- [EXERCISE DIRECTIONS]: For each line of the data below that holds "wide", copy the line.

##### INPUT DATA

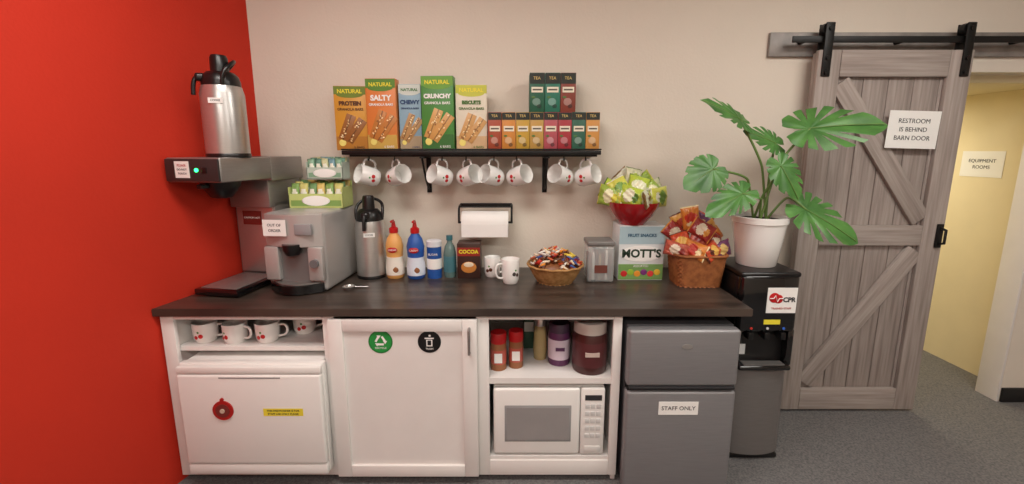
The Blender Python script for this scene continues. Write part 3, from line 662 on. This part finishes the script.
def tubj(x, y, r, h, body, lid, lab, nm):
    ps = [lathe('tub', [(0, 0), (r*0.96, 0), (r, 0.01), (r, h*0.72), (r*0.9, h*0.8)], (x, y, Z2), C(body, 0.3), 40), lathe('lid', [(0, h*0.79), (r*0.95, h*0.79), (r*0.95, h*0.97), (r*0.88, h), (0, h)], (x, y, Z2), C(lid), 40),
          lathe('label_wrap', [(r*1.005, h*0.15), (r*1.01, h*0.16), (r*1.01, h*0.62), (r*1.005, h*0.63)], (x, y, Z2), C(lab), 40),
          box('label_text', x-r*0.4, x+r*0.4, y-r*1.02-0.001, y-r*0.9, Z2+h*0.38, Z2+h*0.46, C((200,180,170)) if sum(lab) < 500 else C((90,50,90)))]
    group(nm, ps, (x, y, Z2))
tubj(0.222, -0.50, 0.052, 0.20, (96,50,90), (70,50,70), (220,206,220), 'coffee_tub')
tubj(0.355, -0.56, 0.078, 0.235, (70,34,32), (190,180,172), (88,40,42), 'cocoa_tub')
P = [box('carton', 0.06, 0.11, -0.36, -0.28, Z2, Z2+0.17, C((60,90,70)), 0.002), box('band', 0.061, 0.109, -0.3615, -0.3595, Z2+0.09, Z2+0.14, PAPER)]
group('tea_carton', P, (0.085, -0.32, Z2))

# ---------------------------------------------------------------- monstera plant
px, py, pz = 1.19, -0.36, 0.9555
P = [lathe('pot', [(0, 0), (0.086, 0), (0.09, 0.004), (0.108, 0.13), (0.118, 0.205), (0.124, 0.208), (0.125, 0.235), (0.116, 0.237), (0.113, 0.21), (0, 0.205)], (px, py, pz), CERAM, 48),
     lathe('soil_disc', [(0, 0.2), (0.112, 0.2), (0.108, 0.218), (0, 0.222)], (px, py, pz), SOIL, 32)]
def leaf(att, tip, nrm, width=0.9, notch=(24, 43, 62, 84, 108), droop=0.12, seed=0, dep=(0.3, 0.62)):
    att = Vector(att); tip = Vector(tip); X = (tip-att); L = X.length; X.normalize()
    N = Vector(nrm).normalized(); Y = N.cross(X).normalized(); N = X.cross(Y).normalized()
    rnd = random.Random(seed)
    nt_ = [[a+rnd.uniform(-3, 3) for a in notch] for _ in (0, 1)]
    dp = [[rnd.uniform(*dep) for a in notch] for _ in (0, 1)]
    K = 240; R = 7; vs = [tuple(att)]; fs = []
    for i in range(K):
        ph = -math.pi+2*math.pi*i/K; ap = abs(ph)
        ang = math.degrees(ap)
        pts = [(0, 1.0), (8, 0.92), (20, 0.80), (40, 0.68), (70, 0.56), (100, 0.48), (130, 0.43), (155, 0.36), (172, 0.20), (180, 0.06)]
        for (a0, r0), (a1, r1) in zip(pts, pts[1:]):
            if a0 <= ang <= a1:
                t = (ang-a0)/(a1-a0); r = r0+(r1-r0)*(t*t*(3-2*t) if a0 > 100 else t); break
        sd = 0 if ph > 0 else 1
        for a, d in zip(nt_[sd], dp[sd]):
            q = abs(ang-a)
            if q < 3.4: r *= (1-(1-d)*(1-(q/3.4)**2.5))
        for k in range(1, R+1):
            rr = r*k/R
            x = rr*math.cos(ph); y = rr*math.sin(ph)*width
            z = -0.9*droop*(x*x if x > 0 else 0) - droop*1.1*y*y*2 + 0.07*abs(y)
            z += 0.012*math.sin(9*ph+seed)*rr*2
            vs.append(tuple(att+X*x*L+Y*y*L+N*z*L))
    for i in range(K-1):
        b0 = 1+i*R; b1 = 1+(i+1)*R
        fs.append((0, b0, b1))
        for k in range(R-1): fs.append((b0+k, b0+k+1, b1+k+1, b1+k))
    me = bpy.data.meshes.new('leaf'); me.from_pydata(vs, [], fs)
    for p in me.polygons: p.use_smooth = True
    o = link('leaf', me, LEAF)
    mid = [tuple(att+X*t*L+N*(-0.9*droop*t*t+0.006)*L) for t in (0, .3, .6, .95)]
    rib = tube('midrib', mid, 0.0022, STEM)
    return [o, rib]
def stem(p0, p1, bend=(0, 0, 0), r=0.0055):
    p0 = Vector(p0); p1 = Vector(p1); m = (p0+p1)/2+Vector(bend)
    return tube('stem', [tuple(p0), tuple(p0.lerp(m, .6)+Vector((0, 0, 0.03))), tuple(m), tuple(p1)], r, STEM)
S0 = Vector((px, py, pz+0.21))
L_ = [ # attach, tip, normal, width, bend, notch depth range
    ((1.05, -0.37, 1.640), (0.84, -0.46, 1.735), (0.35, -0.65, 0.7), 0.62, (0.03, 0, 0.06), (0.55, 0.8)),
    ((0.920, -0.42, 1.415), (0.775, -0.48, 1.335), (-0.1, -0.95, 0.35), 0.98, (0.05, 0, 0.10), (0.7, 0.95)),
    ((1.055, -0.44, 1.305), (0.855, -0.54, 1.225), (0.1, -0.75, 0.65), 0.60, (0.03, -0.02, 0.05), (0.5, 0.8)),
    ((1.245, -0.33, 1.535), (1.085, -0.36, 1.600), (0.2, -0.8, 0.6), 0.80, (-0.01, 0, 0.03), (0.4, 0.75)),
    ((1.230, -0.42, 1.430), (1.31, -0.47, 1.280), (0.1, -0.95, 0.35), 0.85, (0.0, 0, 0.02), (0.55, 0.9)),
    ((1.375, -0.37, 1.600), (1.69, -0.44, 1.640), (-0.05, -0.72, 0.69), 0.80, (-0.02, 0, 0.09), (0.3, 0.6)),
    ((1.365, -0.42, 1.230), (1.59, -0.50, 1.100), (0.25, -0.8, 0.6), 0.90, (0.02, 0, 0.09), (0.35, 0.65)),
]
for i, (a, t, n, w, bd, dep) in enumerate(L_):
    P += leaf(a, t, n, w, seed=i, dep=dep)
    off = Vector((0.03*math.cos(i*2.1), 0.03*math.sin(i*2.1), 0))
    P.append(stem(S0+off, a, bd))
group('potted_monstera', P, (px, py, pz))

# ---------------------------------------------------------------- lights
def area(nm, loc, sx, sy, power, col=(1, 0.97, 0.925), rot=(0, 0, 0)):
    l = bpy.data.lights.new(nm, 'AREA'); l.shape = 'RECTANGLE'; l.size = sx; l.size_y = sy; l.energy = power; l.color = col
    o = bpy.data.objects.new(nm, l); COL.objects.link(o); o.location = loc; o.rotation_euler = rot; return o
PANEL = M('light_panel_glow', (255,246,232), 0.6, emit=3)
for i, (lx, ly) in enumerate(((-0.6, -1.5), (1.7, -1.5), (-0.6, -3.4), (1.7, -3.4))):
    ps = [box('frame', lx-0.62, lx+0.62, ly-0.32, ly+0.32, 2.68, 2.699, WHITE, 0.003), box('diffuser', lx-0.59, lx+0.59, ly-0.29, ly+0.29, 2.676, 2.682, PANEL)]
    group('ceiling_light_panel', ps, (lx, ly, 2.69))
    area('ceiling_lamp', (lx, ly, 2.66), 1.15, 0.55, 22)
area('corridor_lamp', (2.5, 1.2, 1.84), 0.6, 0.6, 15, (1, 0.91, 0.70))
w = bpy.data.worlds.new('world'); sc.world = w; w.use_nodes = True
w.node_tree.nodes['Background'].inputs[0].default_value = (1, 0.97, 0.93, 1); w.node_tree.nodes['Background'].inputs[1].default_value = 0.3

# ---------------------------------------------------------------- camera
cam = bpy.data.cameras.new('camera'); co = bpy.data.objects.new('camera', cam); COL.objects.link(co)
co.location = (0, -2.45, 1.5); co.rotation_euler = (math.radians(80), 0, 0)
cam.sensor_width = 36; cam.lens = 440/1024*36; cam.shift_y = -14/1024; cam.clip_start = 0.02
sc.camera = co
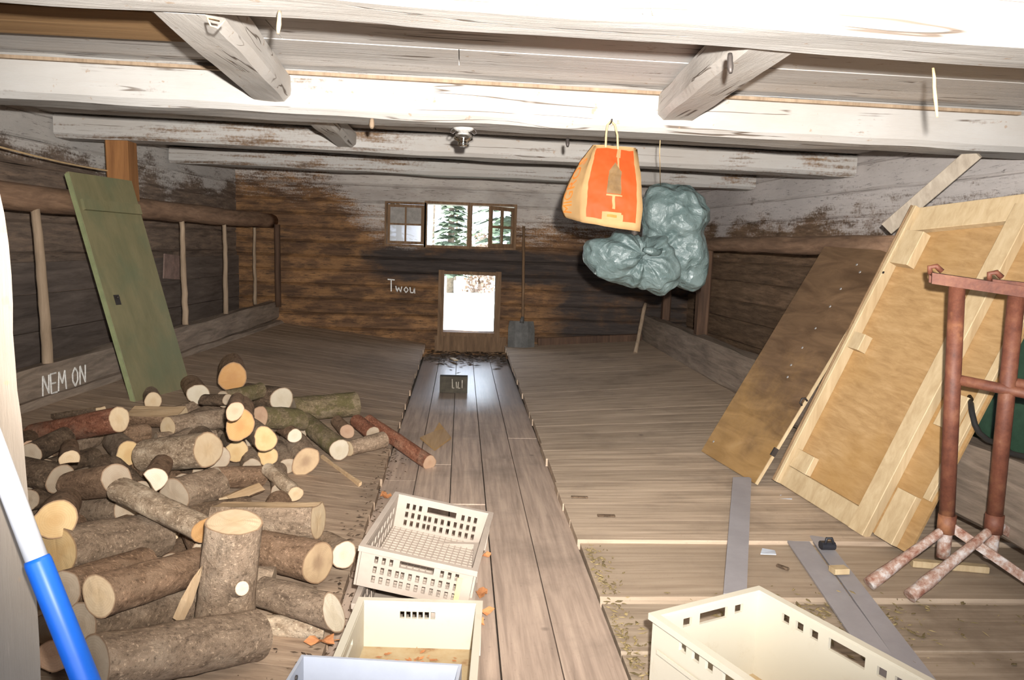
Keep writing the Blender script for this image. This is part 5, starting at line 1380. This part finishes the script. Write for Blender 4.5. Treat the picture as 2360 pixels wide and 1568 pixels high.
def patch(name, side, s0, s1, t0, t1, off, mat, ns=16, nt=20, keep=None, lab=None):
    mb = MB(); P_ = {}
    for i in range(ns+1):
        for j in range(nt+1): P_[i, j] = bagpt(side, lerp(s0, s1, i/ns), lerp(t0, t1, j/nt), off)
    for i in range(ns):
        for j in range(nt):
            if keep and not keep((i+.5)/ns, (j+.5)/nt): continue
            mb.add([P_[i, j], P_[i+1, j], P_[i+1, j+1], P_[i, j+1]], [(0, 1, 2, 3)], 0, True)
    o = mb.build(name, mat, bag, weld=True)
    if lab: o['label'] = lab
patch('printed_panel', 'F', .075, .90, .085, .975, .0022, M_orange, 40, 44, lambda s, t: not (t > .62 and abs(s-.60) < .055*(t-.62)/.38) and not (t < .085 and .30 < s < .72), 'orange printed panel')
def blade(s, t): return abs(s-.5) < .5*min(1, (1-t)/.30 + .12)
patch('printed_picture', 'F', .39, .625, .415, .80, .0044, M_print, 14, 24, blade, 'brown blade-shaped print')
patch('printed_picture', 'F', .39, .65, .385, .405, .0046, M_kraft, 10, 3)
patch('printed_picture', 'F', .49, .535, .225, .385, .0046, M_kraft, 4, 10)
patch('printed_label', 'F', .33, .64, .10, .185, .0044, M_kraft, 12, 5)
patch('printed_label', 'F', .42, .57, .125, .155, .0060, M_orangetext, 10, 3)
fc = bpy.data.curves.new('lettering', 'FONT'); fc.body = 'MIGROS'; fc.size = 1.0; fc.resolution_u = 3
tmp = bpy.data.objects.new('lettering', fc); COL.objects.link(tmp)
dg = bpy.context.evaluated_depsgraph_get(); me = bpy.data.meshes.new_from_object(tmp.evaluated_get(dg))
bm = bmesh.new(); bm.from_mesh(me); bmesh.ops.triangulate(bm, faces=bm.faces); bmesh.ops.subdivide_edges(bm, edges=[e for e in bm.edges if e.calc_length() > .25], cuts=2, use_grid_fill=False)
xs_ = [v.co.x for v in bm.verts]; mx = max(xs_)
for v in bm.verts:
    t = lerp(.10, .86, v.co.x/mx); s = lerp(.50, .93, clamp(v.co.y/.75)); v.co = bagpt('L', s, t, .003)
bmesh.ops.triangulate(bm, faces=bm.faces); bm.to_mesh(me); bm.free()
bpy.data.objects.remove(tmp); me.name = 'lettering'; me.materials.clear(); me.materials.append(M_orangetext)
lo_ = bpy.data.objects.new('lettering', me); COL.objects.link(lo_); lo_.parent = bag; lo_.location = -WLOC[bag.name]; lo_['label'] = 'orange letters'
mb = MB(); top_ = PY(1408, 279, 3.965)
a, b = PY(1396, 336, 3.935), PY(1424, 341, 3.93)
mb.tube([a-Vector((0, 0, .05)), a, PY(1397, 310, 3.955), PY(1400, 288, 3.96), top_, PY(1417, 288, 3.96), PY(1423, 312, 3.95), b, b-Vector((0, 0, .05))], .0055, 8)
mb.build('handle', M_twine, bag)
mb = MB(); mb.tube([top_+Vector((0, .04, -.012)), top_+Vector((0, -.02, -.006)), top_+Vector((0, -.026, .006))], .004, 8)
tag(mb.build('nail', M_iron, None, loc=top_), 'nail in the ceiling beam that carries the orange bag', 'nail')

# ------------------------------------------------------------------ grey-green plastic sacks
def sack(name, yv, centre, lobes, knot, label, seed, tail=None):
    """closed film bag: union of lobes seen from a centre, pulled into folds towards its knot"""
    k = yv/F; c0 = PY(*centre, yv); kn = PY(*knot, yv-.16)
    E_ = [(PY(u, v, yv+dy), Vector((a*k, d*k, b*k)), math.radians(rot)) for (u, v, a, b, d, rot, dy) in lobes]
    nu, nv = 170, 116; rings = []
    def surf(d):
        best = 0
        for c, r, rot in E_:
            q = Quaternion((0, 1, 0), rot); dl = q.inverted() @ d; ol = q.inverted() @ (c0-c)
            A_ = sum((dl[i]/r[i])**2 for i in range(3)); B_ = 2*sum(dl[i]*ol[i]/r[i]**2 for i in range(3)); C2 = sum((ol[i]/r[i])**2 for i in range(3))-1
            D = B_*B_-4*A_*C2
            if D > 0:
                t = (-B_+math.sqrt(D))/(2*A_)
                best = max(best, t)
        return max(best, .03)
    for j in range(nv+1):
        ph = math.pi*(j/nv); ring = []
        for i in range(nu):
            th = 2*math.pi*i/nu
            d = Vector((math.sin(ph)*math.cos(th), math.sin(ph)*math.sin(th), -math.cos(ph)))
            r = sum(surf((d+Vector(o)).normalized()) for o in ((0, 0, 0), (.14, 0, 0), (-.14, 0, 0), (0, 0, .14), (0, 0, -.14), (.1, 0, .1), (-.1, 0, .1), (.1, 0, -.1), (-.1, 0, -.1)))/9
            p = c0 + d*r
            vk = p-kn; dist = vk.length; ang = math.atan2(vk.z, vk.x)
            fold = noise.noise(Vector((math.cos(ang)*3.2, math.sin(ang)*3.2, seed+dist*1.2)))*.055*math.exp(-dist*2.6) * (1 if d.y < .3 else .5)
            wp = p + noise.noise_vector(p*6)*.05
            f1 = noise.voronoi(wp*6.5+Vector((seed, 0, 0)))[0]; f2 = noise.voronoi(Vector((wp.x*13, wp.y*13, wp.z*10))+Vector((seed*2, 3, 0)))[0]
            p = p + d*(fold + .050*(f1[0]-.45) + .022*(f2[0]-.45) + .014*noise.noise(p*5) - .05*math.exp(-(dist/.075)**2)*(d.y < .2))
            ring.append(p)
        rings.append(ring)
    mb = MB(); mb.loft(rings, 0, True, True)
    t = empty(name, c0, label, 'sack', 'grey-green plastic sacks')
    o = mb.build('film', M_sack, t, weld=True)
    return t, c0, kn
sk, c0, kn = sack('plastic_sack', 4.78, (1556, 520), [(1553, 500, 74, 72, 62, 0, 0), (1535, 475, 50, 52, 46, 15, 0), (1566, 570, 60, 80, 56, -8, 0), (1588, 615, 42, 62, 46, -4, 0), (1520, 575, 44, 50, 44, 0, 0)], (1505, 590), 'upper grey-green plastic sack, hanging right behind the orange bag', 2.0)
mb = MB(); p = PY(1522, 432, 4.78); mb.tube([p-Vector((0, 0, .06)), p, p+Vector((-.01, 0, .02))], [.05, .022, .012], 12); mb.build('gathered_neck', M_sack, sk)
mb = MB(); mb.tube([p, PY(1521, 380, 4.6), PY(1520, 352, 4.31), Vector((PY(1520, 330, 4.31).x, 4.30, 2.03))], .0025, 6); mb.build('cord', M_twine, sk)
sk, c1, kn = sack('plastic_sack', 4.66, (1462, 605), [(1455, 600, 92, 60, 56, 12, 0), (1392, 592, 54, 40, 42, 22, 0), (1510, 620, 52, 58, 48, 20, 0), (1532, 655, 24, 38, 28, 14, 0), (1500, 585, 48, 42, 44, 0, 0)], (1492, 588), 'lower grey-green plastic sack, sticking out left under the orange bag', 5.0)
mb = MB(); a, b = PY(1482, 575, 4.50), PY(1530, 575, 4.58)
mb.tube([a, a.lerp(b, .35)+Vector((0, -.02, -.012)), a.lerp(b, .7)+Vector((0, -.01, -.02)), b], [.012, .028, .02, .012], 10); mb.build('knotted_neck', M_sack, sk)

# ------------------------------------------------------------------ ceiling lamp, pegs and hooks
p = PY(1068, 318, 4.2); zb2 = zB2(p.x); lp = empty('ceiling_lamp', (p.x, 4.2, zb2), 'small clear glass jar lamp under the second ceiling beam', 'lamp')
mb = MB(); mb.lathe([(.001, .006), (.052, .006), (.055, -.004), (.045, -.012), (.034, -.016)], (p.x, 4.2, zb2), 24); mb.build('ceiling_cap', plain('lamp_porcelain', (.5, .48, .45), .4), lp)
mb = MB(); mb.lathe([(.028, -.010), (.030, -.024), (.046, -.034), (.052, -.046), (.048, -.060), (.032, -.068), (.028, -.076), (.030, -.084), (.024, -.094), (.001, -.097)], (p.x, 4.2, zb2), 28); mb.build('glass_globe', M_glass, lp)
for sgn in (-1, 1):
    mb = MB(); o = Vector((p.x, 4.2, zb2)); mb.tube([o+Vector((sgn*.034, 0, 0)), o+Vector((sgn*.062, 0, -.006)), o+Vector((sgn*.070, 0, -.024)), o+Vector((sgn*.056, 0, -.030)), o+Vector((sgn*.036, 0, -.012))], .0035, 7); mb.build('wire_clip', M_iron, lp)
def peg(u, v, y, L, r, mat, lab, name='peg', cat='peg', dirn=(0, -.3, -1)):
    p = PY(u, v, y); d = Vector(dirn).normalized(); mb = MB(); mb.tube(wobble(p-d*.03, p+d*L, 5, .002, u), [r*.8, r, r, r*1.15, r, r*.6], 9)
    tag(mb.build(name, mat, None, loc=p), lab, cat, 'pegs and hooks on the ceiling beams')
peg(643, 50, 2.2, .035, .006, M_stick, 'frayed peg on the nearest beam, left of centre')
peg(1683, 146, 2.22, .030, .008, M_iron, 'dark peg under the nearest beam above the right joist')
peg(2152, 178, 2.34, .13, .005, M_twine, 'ragged string hanging below the nearest beam at upper right', 'string', 'string')
peg(857, 287, 4.0, .02, .012, M_stick, 'short wooden peg on the second beam left of the glass lamp')
peg(1308, 331, 4.05, .018, .009, M_iron, 'small dark peg under the second beam left of the orange bag')
mb = MB(); a = PY(478, 42, 2.2); mb.tube([a+Vector((0, .1, .02)), a, a+Vector((.012, -.01, -.022)), a+Vector((.030, -.01, -.026)), a+Vector((.045, 0, -.004))], .0025, 6)
tag(mb.build('wire_hook', M_twine, None, loc=a), 'bent wire hook under the nearest beam by the left joist', 'hook', 'pegs and hooks on the ceiling beams')
mb = MB(); a = PY(1493, 5, 2.09); mb.tube([a+Vector((-.012, 0, -.03)), a+Vector((-.004, -.01, 0)), a+Vector((.004, -.01, .004)), a+Vector((.016, 0, -.032))], .0022, 6)
tag(mb.build('string', M_twine, None, loc=a), 'loop of string on the face of the nearest beam, top centre', 'string', 'pegs and hooks on the ceiling beams')

# ------------------------------------------------------------------ doorway in front
mb = MB(); rings = []
for i in range(40):
    z = -.05+i*2.3/39; xe = PY(0, 540, 1.6).x
    pe = .012 + lerp(-.884, -.912, clamp((z-.45)/.9)) - .13*max(0, z-1.36) + .010*noise.noise(Vector((z*4, 3, 1))) + .005*noise.noise(Vector((z*13, 1, 4)))
    rings.append([(pe, 1.60, z), (pe-.03, 1.63, z), (pe-.10, 1.71, z), (pe-.24, 1.72, z), (pe-.25, 1.60, z)])
mb.loft(rings, 0, False, True)
tag(mb.build('door_post', M_jamb, None, loc=(-1, 1.65, 0)), 'rough whitish door post at the left edge, behind the pole', 'post')
pl_ = empty('pole', PY(205, 1568, 1.42), 'white pole with blue grip leaning at the left edge', 'pole')
A, B, C2 = PY(-30, 985, 1.545), PY(86, 1292, 1.50), PY(210, 1600, 1.455)
dd = (B-A).normalized(); A0 = A - dd*.5
mb = MB(); mb.tube([A0, A, B], .0205, 20); mb.build('shaft', M_white, pl_)
mb = MB(); mb.tube([B-dd*.004, B+dd*.004, B.lerp(C2, .5), C2, C2+(C2-B)*.55], [.0225, .0245, .0245, .0245, .0245], 20); mb.build('grip', M_blue, pl_)
print('pole end z', (C2+(C2-B)*.55).z)
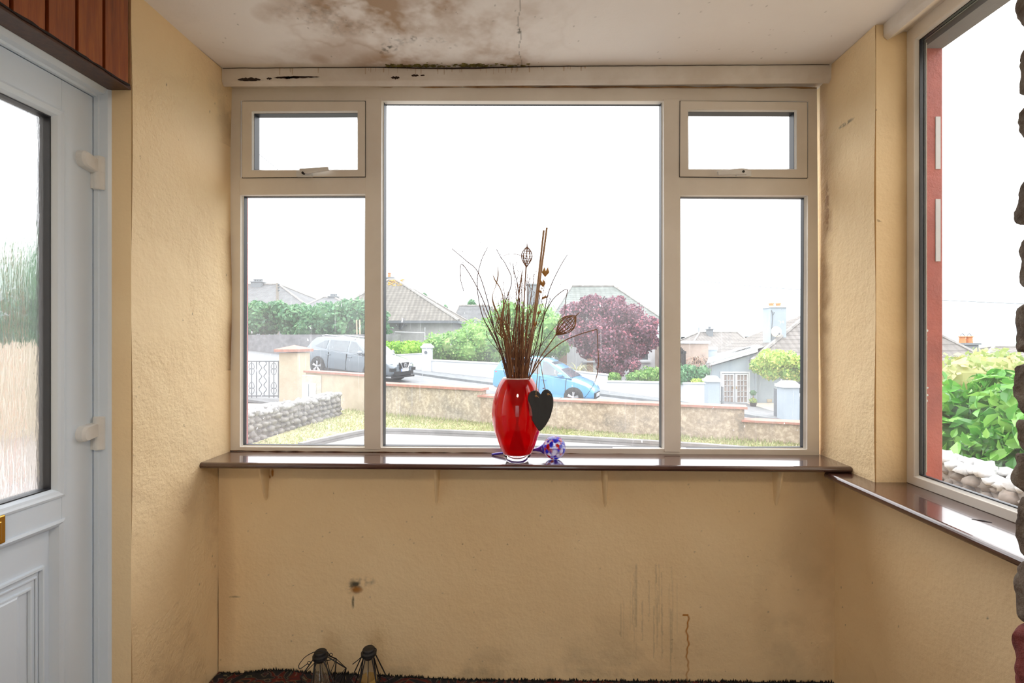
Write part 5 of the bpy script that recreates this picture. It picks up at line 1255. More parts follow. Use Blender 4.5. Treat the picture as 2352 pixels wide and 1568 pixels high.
# potted topiary
c = P(1730, 938, 21.6); tp = empty('potted_topiary', (c.x, 21.6, c.z), 'potted ball topiary with yellow flowers beside the french doors', 'potted plant')
mb = MB(); mb.lathe([(0, 0), (.10, 0), (.15, .26), (.16, .27), (.13, .27), (.12, .23), (0, .23)], c, 14); mb.build('pot', m_dark, tp)
mb = MB(); mb.tube([c + Vector((0, 0, .2)), c + Vector((0, 0, .62))], .015, 5); mb.build('stem', m_twig, tp)
mb = MB(); r = R_(71); pts_, d_ = crown_pts([(c.x, c.y, c.z + .70, .14, .14, .12)], 260, r); leaves(mb, pts_, d_, .05, r); mb.ball((c.x, c.y, c.z + .70), .11, 8); mb.build('ball_foliage', f_dark, tp)
mb = MB(); pts_, d_ = crown_pts([(c.x, c.y, c.z + .34, .15, .15, .13)], 260, r); leaves(mb, pts_, d_, .06, r); mb.build('flowers', f_yel, tp)
# roofs beyond the right window
Y = 17
a = P(2000, 0, Y); hx = empty('neighbouring_roof', (P(2150, 0, Y).x, Y, ZC - 3.4), 'grey tiled hip roof with a chimney seen through the right window', 'house')
top = P(2130, 755, Y + 2); e1 = P(2352, 866, Y); mb = MB(); e0 = Vector((top.x - 2.2, Y, e1.z)); roof_face(mb, [e0, e1, Vector((top.x, top.y, top.z))]); roof_face(mb, [e1, e1 + Vector((0, 6, 0)), top]); rf = mb.build('roof', t_warm, hx)
mb = MB(); mb.tube([top, e1], .07, 6); mb.build('ridge_tiles', MATS['ridge_tile_grey'], rf); MB().box(e0.x + .3, e1.x - .4, Y + .3, Y + 5, ZC - 3.4, e1.z + .02).build('wall', m_pale, hx)
a, b = P(2216, 792, Y + 3), P(2248, 792, Y + 3); chimney(hx, a.x, b.x, Y + 3, Y + 3.6, a.z - .9, a.z, [.3, .8], ph=.22)
mb = MB()
for f_ in (.3, .8):
    x = a.x + (b.x - a.x) * f_
    for s in (-1, 1): mb.tube([(x + s * .10, Y + 3.3, a.z + .34), (x + s * .05, Y + 3.3, a.z + .44), (x, Y + 3.3, a.z + .47)], .012, 4)
mb.build('pot_guards', m_iron, hx)
Y = 26; a = P(2255, 826, Y); b = P(2420, 826, Y)
house('neighbouring_roof', 'long low grey tiled roof at the right edge of the right window', a.x - .2, b.x + 3, Y, Y + 5, ZC - 5, P(0, 838, Y).z, P(0, 797, Y + 2.5).z, P(2283, 0, Y + 2.5).x, b.x + 1, m_pale, t_warm, .5)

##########

- [SOLVED EXERCISE]:
Keep writing the Blender script for this image. This is part 5, starting at line 1380. This part finishes the script. Write for Blender 4.5. Treat the picture as 2360 pixels wide and 1568 pixels high.
Write part 5 of the bpy script that recreates this picture. It picks up at line 1255. More parts follow. Use Blender 4.5. Treat the picture as 2352 pixels wide and 1568 pixels high.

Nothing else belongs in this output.